--- A run of records ---
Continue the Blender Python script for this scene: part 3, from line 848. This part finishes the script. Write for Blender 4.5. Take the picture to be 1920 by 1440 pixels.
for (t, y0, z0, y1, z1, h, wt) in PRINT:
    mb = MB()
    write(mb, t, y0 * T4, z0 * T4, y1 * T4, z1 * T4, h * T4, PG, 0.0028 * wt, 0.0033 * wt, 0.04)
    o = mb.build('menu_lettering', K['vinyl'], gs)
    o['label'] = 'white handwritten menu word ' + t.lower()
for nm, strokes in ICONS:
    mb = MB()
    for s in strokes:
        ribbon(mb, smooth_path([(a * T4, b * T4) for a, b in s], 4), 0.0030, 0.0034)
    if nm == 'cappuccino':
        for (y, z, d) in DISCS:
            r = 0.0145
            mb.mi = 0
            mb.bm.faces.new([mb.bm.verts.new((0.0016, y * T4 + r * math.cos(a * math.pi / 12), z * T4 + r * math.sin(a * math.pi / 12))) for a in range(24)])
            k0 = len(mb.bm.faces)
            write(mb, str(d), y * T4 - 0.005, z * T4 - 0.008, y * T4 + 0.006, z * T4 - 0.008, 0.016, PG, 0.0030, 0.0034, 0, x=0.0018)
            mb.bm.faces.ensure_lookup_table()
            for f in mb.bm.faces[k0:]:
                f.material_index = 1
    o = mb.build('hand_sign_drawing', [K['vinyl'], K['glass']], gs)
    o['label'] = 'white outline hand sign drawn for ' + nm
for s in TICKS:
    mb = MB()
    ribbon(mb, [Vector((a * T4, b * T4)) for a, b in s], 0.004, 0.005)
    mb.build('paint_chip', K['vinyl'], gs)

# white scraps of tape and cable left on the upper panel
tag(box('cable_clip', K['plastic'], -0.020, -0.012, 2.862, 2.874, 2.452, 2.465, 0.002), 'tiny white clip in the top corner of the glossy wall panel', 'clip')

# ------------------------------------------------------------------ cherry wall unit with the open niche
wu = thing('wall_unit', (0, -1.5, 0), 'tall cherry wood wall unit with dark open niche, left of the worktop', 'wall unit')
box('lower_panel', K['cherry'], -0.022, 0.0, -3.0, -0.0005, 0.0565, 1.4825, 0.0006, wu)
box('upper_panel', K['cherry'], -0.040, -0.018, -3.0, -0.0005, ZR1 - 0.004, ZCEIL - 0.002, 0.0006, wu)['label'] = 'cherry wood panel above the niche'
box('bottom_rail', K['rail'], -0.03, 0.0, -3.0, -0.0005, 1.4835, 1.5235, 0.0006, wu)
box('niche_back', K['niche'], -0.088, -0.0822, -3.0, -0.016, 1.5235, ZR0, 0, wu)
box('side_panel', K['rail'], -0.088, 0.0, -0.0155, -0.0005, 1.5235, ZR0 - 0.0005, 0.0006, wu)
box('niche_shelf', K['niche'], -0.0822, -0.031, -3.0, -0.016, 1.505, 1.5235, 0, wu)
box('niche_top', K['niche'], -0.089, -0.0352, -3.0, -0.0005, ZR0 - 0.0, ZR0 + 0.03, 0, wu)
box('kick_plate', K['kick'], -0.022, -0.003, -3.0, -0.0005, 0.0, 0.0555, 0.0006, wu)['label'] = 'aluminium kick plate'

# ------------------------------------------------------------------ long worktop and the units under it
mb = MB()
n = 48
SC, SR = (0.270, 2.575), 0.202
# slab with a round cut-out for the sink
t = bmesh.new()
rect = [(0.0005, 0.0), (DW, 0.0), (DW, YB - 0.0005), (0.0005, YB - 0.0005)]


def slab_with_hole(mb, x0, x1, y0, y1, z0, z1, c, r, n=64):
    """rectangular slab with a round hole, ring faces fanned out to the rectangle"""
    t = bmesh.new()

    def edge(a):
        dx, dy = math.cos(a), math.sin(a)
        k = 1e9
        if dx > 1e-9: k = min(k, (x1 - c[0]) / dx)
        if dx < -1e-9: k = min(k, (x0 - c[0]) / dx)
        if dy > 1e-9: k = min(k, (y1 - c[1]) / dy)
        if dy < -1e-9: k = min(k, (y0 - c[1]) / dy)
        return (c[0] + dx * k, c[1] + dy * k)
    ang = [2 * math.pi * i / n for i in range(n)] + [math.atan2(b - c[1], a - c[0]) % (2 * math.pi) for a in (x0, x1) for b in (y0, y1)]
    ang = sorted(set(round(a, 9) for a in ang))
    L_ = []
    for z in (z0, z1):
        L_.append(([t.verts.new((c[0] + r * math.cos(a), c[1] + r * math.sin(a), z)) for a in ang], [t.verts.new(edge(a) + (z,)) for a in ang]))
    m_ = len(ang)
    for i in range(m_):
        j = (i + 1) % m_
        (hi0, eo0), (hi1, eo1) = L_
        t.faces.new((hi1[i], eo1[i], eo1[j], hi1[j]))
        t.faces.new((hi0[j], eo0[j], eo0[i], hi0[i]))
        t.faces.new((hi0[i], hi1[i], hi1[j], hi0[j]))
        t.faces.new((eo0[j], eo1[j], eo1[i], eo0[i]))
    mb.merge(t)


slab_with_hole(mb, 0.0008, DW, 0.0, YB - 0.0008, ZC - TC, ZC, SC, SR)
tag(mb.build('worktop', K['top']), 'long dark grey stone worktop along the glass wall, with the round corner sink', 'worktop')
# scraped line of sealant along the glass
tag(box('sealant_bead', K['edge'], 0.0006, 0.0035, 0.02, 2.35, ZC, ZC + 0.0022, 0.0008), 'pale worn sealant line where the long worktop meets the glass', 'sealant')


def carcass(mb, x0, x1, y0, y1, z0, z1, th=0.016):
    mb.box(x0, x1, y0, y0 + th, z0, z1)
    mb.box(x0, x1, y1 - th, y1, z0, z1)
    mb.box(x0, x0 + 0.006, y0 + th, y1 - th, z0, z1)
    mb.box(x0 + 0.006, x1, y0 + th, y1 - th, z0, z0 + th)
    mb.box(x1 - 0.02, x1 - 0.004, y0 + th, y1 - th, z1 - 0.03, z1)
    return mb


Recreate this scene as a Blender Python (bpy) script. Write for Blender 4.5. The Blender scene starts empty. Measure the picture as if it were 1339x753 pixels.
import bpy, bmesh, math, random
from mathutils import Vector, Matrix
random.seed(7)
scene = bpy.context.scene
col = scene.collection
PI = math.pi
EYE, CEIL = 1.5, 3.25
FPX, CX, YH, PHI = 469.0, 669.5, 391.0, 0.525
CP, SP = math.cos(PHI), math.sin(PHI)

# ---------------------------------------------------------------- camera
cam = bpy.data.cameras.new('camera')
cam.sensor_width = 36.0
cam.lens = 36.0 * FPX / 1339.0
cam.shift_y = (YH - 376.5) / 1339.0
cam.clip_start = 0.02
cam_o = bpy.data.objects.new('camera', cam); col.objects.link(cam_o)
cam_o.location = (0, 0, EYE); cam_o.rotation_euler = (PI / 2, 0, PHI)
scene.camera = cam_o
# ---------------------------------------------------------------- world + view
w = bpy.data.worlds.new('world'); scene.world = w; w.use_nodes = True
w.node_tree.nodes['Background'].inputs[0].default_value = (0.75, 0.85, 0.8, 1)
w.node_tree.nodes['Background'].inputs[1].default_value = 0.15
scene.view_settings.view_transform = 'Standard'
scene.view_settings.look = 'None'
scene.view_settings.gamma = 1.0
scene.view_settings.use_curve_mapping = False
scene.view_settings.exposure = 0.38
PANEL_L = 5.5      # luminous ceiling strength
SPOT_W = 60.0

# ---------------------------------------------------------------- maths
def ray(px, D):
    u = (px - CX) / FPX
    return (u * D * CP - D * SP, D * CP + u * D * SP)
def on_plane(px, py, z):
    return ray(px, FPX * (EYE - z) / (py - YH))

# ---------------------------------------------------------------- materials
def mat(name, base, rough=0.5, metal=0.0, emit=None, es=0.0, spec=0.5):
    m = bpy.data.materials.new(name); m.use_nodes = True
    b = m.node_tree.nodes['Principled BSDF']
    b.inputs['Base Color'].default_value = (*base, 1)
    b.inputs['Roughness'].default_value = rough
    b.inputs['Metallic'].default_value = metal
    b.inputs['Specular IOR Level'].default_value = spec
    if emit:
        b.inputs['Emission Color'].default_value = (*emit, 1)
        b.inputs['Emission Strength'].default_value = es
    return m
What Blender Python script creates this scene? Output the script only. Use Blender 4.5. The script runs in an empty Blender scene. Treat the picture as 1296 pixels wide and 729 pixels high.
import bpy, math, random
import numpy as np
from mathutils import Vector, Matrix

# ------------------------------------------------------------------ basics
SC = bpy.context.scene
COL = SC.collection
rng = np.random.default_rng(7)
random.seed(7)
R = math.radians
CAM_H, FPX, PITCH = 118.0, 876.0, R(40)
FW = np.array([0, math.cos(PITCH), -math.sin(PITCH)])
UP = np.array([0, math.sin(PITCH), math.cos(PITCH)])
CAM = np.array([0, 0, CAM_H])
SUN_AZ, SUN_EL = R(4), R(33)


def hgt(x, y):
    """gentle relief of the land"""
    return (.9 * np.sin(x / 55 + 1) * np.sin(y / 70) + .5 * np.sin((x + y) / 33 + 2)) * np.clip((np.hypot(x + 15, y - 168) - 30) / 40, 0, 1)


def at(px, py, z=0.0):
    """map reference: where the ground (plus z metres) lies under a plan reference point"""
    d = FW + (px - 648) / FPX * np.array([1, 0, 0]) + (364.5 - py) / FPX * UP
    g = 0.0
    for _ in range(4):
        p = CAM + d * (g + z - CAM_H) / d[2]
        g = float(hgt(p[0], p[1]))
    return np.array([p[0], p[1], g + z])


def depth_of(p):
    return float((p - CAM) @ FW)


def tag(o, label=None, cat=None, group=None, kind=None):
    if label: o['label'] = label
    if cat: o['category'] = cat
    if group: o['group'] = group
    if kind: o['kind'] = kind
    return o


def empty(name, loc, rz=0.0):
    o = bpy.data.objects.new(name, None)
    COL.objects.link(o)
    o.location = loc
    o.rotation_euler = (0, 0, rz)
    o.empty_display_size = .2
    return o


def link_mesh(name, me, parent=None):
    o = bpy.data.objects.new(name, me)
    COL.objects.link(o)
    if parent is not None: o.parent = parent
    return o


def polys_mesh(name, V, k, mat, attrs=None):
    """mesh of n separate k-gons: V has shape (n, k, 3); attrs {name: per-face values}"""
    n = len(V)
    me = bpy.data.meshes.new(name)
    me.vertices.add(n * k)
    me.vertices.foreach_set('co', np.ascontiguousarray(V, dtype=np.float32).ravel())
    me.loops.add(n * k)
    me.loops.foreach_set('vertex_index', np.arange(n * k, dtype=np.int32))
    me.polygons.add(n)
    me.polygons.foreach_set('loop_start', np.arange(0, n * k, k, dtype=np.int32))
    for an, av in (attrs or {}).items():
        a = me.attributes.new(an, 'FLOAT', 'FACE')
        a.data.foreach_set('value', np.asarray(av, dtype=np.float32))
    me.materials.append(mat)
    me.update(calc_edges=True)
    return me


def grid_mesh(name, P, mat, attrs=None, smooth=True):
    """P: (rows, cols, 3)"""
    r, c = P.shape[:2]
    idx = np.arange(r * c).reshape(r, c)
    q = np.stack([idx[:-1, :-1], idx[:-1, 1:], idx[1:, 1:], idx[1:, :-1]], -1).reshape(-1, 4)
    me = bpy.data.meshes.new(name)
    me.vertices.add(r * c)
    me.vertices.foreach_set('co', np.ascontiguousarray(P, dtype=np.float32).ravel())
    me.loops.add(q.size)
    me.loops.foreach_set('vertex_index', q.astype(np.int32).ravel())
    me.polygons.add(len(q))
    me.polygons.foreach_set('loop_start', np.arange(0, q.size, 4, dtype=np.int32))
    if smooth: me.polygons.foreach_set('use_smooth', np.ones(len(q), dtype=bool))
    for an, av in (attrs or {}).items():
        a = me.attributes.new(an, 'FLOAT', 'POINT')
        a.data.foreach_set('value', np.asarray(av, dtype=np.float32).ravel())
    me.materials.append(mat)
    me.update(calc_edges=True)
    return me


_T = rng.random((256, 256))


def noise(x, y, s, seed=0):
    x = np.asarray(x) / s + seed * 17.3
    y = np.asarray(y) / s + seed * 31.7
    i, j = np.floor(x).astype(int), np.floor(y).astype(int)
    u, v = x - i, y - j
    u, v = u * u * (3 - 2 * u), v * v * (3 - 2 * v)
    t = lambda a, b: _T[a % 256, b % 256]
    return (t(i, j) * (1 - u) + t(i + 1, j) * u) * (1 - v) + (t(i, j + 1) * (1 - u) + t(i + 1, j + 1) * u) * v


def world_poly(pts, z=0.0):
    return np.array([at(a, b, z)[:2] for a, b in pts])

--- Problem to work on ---
Set down exactly the lines from the line that contains "Recreate this scene" to the line that contains "return ray(px, FPX", both lines included, and nothing more.

--- Output for this exercise ---
Recreate this scene as a Blender Python (bpy) script. Write for Blender 4.5. The Blender scene starts empty. Measure the picture as if it were 1339x753 pixels.
import bpy, bmesh, math, random
from mathutils import Vector, Matrix
random.seed(7)
scene = bpy.context.scene
col = scene.collection
PI = math.pi
EYE, CEIL = 1.5, 3.25
FPX, CX, YH, PHI = 469.0, 669.5, 391.0, 0.525
CP, SP = math.cos(PHI), math.sin(PHI)

# ---------------------------------------------------------------- camera
cam = bpy.data.cameras.new('camera')
cam.sensor_width = 36.0
cam.lens = 36.0 * FPX / 1339.0
cam.shift_y = (YH - 376.5) / 1339.0
cam.clip_start = 0.02
cam_o = bpy.data.objects.new('camera', cam); col.objects.link(cam_o)
cam_o.location = (0, 0, EYE); cam_o.rotation_euler = (PI / 2, 0, PHI)
scene.camera = cam_o
# ---------------------------------------------------------------- world + view
w = bpy.data.worlds.new('world'); scene.world = w; w.use_nodes = True
w.node_tree.nodes['Background'].inputs[0].default_value = (0.75, 0.85, 0.8, 1)
w.node_tree.nodes['Background'].inputs[1].default_value = 0.15
scene.view_settings.view_transform = 'Standard'
scene.view_settings.look = 'None'
scene.view_settings.gamma = 1.0
scene.view_settings.use_curve_mapping = False
scene.view_settings.exposure = 0.38
PANEL_L = 5.5      # luminous ceiling strength
SPOT_W = 60.0

# ---------------------------------------------------------------- maths
def ray(px, D):
    u = (px - CX) / FPX
    return (u * D * CP - D * SP, D * CP + u * D * SP)
def on_plane(px, py, z):
    return ray(px, FPX * (EYE - z) / (py - YH))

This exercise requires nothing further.